The fate of Phum Snay underscores the fact that the illegal art trade hasn’t just touched high-profile pieces from temples around the Kingdom.
Within the past decade, the surge in the transport of Cambodian antiquities has included smaller items that interest even casual art buyers. A bead the size of a finger can be bought for as little as US$50, O’Reilly said.
Artefacts unearthed at Phum Snay have even made their way to stalls at local markets.
“There is a very substantial domestic market for antiquities as well – the smaller antiquities, because it is affordable,” he said.
Many of the artefacts, however, are being shipped out of country for international buyers; the US Federal Bureau of Investigation estimates that the losses from global art and cultural property crime top $6 billion each year.
“From anecdotal evidence, we’ve been able to piece together that the bulk of the material is being trafficked across the Thai border,” O’Reilly said.
“Many times, it will be a middleman, and that middleman will take the material to the border and sell it on.”
It remains almost impossible to quantify just how many artefacts have been lost to looting.
“It is rather mind-boggling how much has been pilfered,” O’Reilly said. “When you go to these sites and see piles of human remains that are up to three or four metres high, you get a good idea of how much is missing.
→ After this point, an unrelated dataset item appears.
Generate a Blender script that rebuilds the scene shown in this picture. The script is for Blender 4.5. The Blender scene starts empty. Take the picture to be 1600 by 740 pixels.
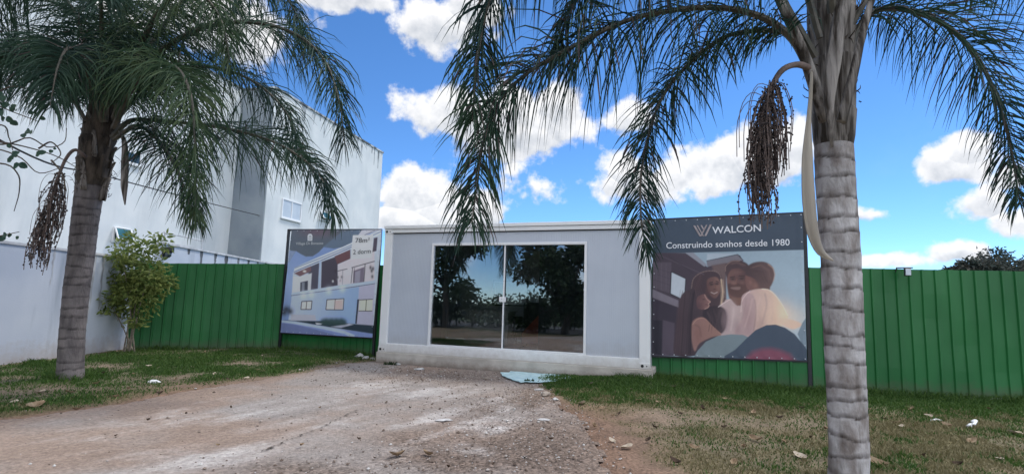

It’s all illegal.”
Poverty drives theft
Although international demand has created a market for the looted items, ICOM notes that many of those responsible for stealing the artefacts are doing so because of severe poverty.
“We must not forget that the roots of illicit traffic also lie in the country’s serious economic situation, which exacerbates the environment for looting and theft of artworks,” ICOM notes in materials accompanying the Red List.
“Criminals know how to take advantage of many families’ survival conditions to encourage them to exchange looted objects for money.
“ … Thus it is not enough to take emergency measures which are intended to supply customers, policemen and experts with tools to monitor the art market.”
And although the illegal trade in Cambodian antiquities may be enormous, many national treasures are still resting in international museums – a point of contention for numerous countries that have seen their artefacts lost over the years.
Chuch Poeurn, secretary of state at the Ministry of Culture and Fine Arts, said he hoped the Red List would help jumpstart the return of Cambodian antiquities from abroad.
“We have negotiated with some countries and government leaders to remove our antiquities from their national and private museums and return them to our country,” Chuch Poeurn said during a press conference Tuesday that marked the release of the Red List.
In 1993, ICOM published a list of 100 objects stolen or missing from Cambodia. To date, 10 of the items have been returned, Hab Touch said, including a head that was found at the renowned Metropolitan Museum of Art in New York.
For now, Cambodian officials say that stemming the flow of pilfered artefacts is more than just integral to the Kingdom’s cultural survival – it is also economically vital.
“It’s not only the identity of the people,” Hab Touch said.
“Our culture contributes many economic benefits to this country. We think that tourists come to Cambodia mainly because of our culture. They come to visit the temples and that does a lot for the economy. If all the sites are destroyed, it won’t be good for us.”